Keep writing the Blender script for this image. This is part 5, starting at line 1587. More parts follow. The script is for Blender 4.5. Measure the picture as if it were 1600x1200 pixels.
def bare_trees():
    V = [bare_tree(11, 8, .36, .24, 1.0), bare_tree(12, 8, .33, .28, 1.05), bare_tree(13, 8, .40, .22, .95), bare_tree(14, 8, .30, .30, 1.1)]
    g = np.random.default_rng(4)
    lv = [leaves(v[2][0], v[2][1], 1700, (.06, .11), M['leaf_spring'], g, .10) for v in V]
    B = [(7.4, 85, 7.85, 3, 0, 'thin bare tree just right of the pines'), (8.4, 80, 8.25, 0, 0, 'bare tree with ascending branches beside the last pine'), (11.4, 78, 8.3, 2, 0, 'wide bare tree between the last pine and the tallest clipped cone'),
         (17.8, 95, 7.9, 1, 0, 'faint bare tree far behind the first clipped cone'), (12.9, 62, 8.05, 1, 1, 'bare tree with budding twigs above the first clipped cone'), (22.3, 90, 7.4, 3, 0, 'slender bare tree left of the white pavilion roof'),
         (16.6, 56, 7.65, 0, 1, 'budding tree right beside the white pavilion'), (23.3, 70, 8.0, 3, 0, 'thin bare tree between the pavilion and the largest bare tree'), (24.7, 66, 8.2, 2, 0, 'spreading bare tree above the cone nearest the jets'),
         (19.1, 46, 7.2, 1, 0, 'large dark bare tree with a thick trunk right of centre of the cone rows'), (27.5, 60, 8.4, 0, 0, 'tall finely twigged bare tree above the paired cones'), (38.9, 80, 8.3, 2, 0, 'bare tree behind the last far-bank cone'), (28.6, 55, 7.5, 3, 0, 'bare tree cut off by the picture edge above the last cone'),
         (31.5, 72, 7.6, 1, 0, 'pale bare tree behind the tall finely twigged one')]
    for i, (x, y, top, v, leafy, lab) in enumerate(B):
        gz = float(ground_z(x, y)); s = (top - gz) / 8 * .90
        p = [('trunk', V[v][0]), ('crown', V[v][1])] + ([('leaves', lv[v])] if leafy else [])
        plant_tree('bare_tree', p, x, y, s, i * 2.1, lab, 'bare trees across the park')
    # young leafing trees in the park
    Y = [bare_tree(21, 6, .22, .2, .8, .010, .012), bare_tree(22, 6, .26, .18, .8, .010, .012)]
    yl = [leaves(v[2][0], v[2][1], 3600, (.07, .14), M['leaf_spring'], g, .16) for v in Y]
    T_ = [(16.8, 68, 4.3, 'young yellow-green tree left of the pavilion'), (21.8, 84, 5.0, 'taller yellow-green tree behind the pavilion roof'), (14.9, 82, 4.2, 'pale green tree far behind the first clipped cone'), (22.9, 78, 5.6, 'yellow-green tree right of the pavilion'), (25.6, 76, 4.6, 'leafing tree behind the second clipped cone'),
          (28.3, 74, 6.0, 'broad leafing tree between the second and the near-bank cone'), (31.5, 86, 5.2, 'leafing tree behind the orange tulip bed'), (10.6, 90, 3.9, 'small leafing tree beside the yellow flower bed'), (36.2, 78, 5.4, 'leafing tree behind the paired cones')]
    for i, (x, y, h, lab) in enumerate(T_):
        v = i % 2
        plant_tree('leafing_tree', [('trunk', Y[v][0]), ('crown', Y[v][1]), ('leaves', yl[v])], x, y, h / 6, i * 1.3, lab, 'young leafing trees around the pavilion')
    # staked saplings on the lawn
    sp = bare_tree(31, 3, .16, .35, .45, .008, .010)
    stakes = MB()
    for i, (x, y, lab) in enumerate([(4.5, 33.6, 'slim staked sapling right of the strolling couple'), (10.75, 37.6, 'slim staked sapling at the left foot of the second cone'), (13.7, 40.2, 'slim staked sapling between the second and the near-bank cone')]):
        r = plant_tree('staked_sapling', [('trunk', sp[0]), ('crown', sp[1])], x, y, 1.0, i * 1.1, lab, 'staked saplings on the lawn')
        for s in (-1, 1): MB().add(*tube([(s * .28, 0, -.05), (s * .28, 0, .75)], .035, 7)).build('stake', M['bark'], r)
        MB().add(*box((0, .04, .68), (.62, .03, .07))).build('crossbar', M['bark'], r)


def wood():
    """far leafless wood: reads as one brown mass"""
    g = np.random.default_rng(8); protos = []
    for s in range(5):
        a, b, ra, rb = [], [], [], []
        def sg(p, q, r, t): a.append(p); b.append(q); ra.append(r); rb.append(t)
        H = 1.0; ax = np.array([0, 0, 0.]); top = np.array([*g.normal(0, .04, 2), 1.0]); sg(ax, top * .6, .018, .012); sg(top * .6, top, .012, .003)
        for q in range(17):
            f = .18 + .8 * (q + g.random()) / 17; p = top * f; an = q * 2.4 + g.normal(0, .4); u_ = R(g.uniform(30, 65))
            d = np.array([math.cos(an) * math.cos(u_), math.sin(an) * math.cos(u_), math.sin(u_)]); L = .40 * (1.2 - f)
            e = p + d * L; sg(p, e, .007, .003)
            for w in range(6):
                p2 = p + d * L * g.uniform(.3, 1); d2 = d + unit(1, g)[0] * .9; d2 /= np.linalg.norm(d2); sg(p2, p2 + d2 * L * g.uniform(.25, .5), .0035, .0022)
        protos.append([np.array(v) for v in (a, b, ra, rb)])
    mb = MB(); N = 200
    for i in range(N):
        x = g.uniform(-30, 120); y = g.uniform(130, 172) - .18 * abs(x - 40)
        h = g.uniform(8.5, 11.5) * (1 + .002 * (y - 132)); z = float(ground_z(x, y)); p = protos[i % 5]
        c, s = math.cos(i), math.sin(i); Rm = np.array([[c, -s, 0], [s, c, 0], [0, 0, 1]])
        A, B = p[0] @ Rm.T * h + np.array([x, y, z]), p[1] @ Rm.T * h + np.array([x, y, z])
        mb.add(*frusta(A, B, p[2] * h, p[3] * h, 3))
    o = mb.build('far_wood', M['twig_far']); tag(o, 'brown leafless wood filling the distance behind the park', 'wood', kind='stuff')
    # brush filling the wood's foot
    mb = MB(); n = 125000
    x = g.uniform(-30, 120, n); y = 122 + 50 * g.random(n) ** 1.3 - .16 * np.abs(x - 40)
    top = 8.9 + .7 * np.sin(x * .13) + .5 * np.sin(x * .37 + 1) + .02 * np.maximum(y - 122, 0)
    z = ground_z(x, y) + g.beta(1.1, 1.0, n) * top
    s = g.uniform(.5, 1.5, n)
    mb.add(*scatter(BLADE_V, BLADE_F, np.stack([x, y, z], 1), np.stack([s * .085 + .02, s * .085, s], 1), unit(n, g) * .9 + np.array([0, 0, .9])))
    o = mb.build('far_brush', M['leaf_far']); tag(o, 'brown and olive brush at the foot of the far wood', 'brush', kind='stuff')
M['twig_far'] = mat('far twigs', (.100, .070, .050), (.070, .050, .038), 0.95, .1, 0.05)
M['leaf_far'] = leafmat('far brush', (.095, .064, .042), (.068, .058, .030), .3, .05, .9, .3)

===

● **What you will do**: From the data above, copy each line where the string "picture" appears.

● **Exercise solution**:
Keep writing the Blender script for this image. This is part 5, starting at line 1587. More parts follow. The script is for Blender 4.5. Measure the picture as if it were 1600x1200 pixels.
         (19.1, 46, 7.2, 1, 0, 'large dark bare tree with a thick trunk right of centre of the cone rows'), (27.5, 60, 8.4, 0, 0, 'tall finely twigged bare tree above the paired cones'), (38.9, 80, 8.3, 2, 0, 'bare tree behind the last far-bank cone'), (28.6, 55, 7.5, 3, 0, 'bare tree cut off by the picture edge above the last cone'),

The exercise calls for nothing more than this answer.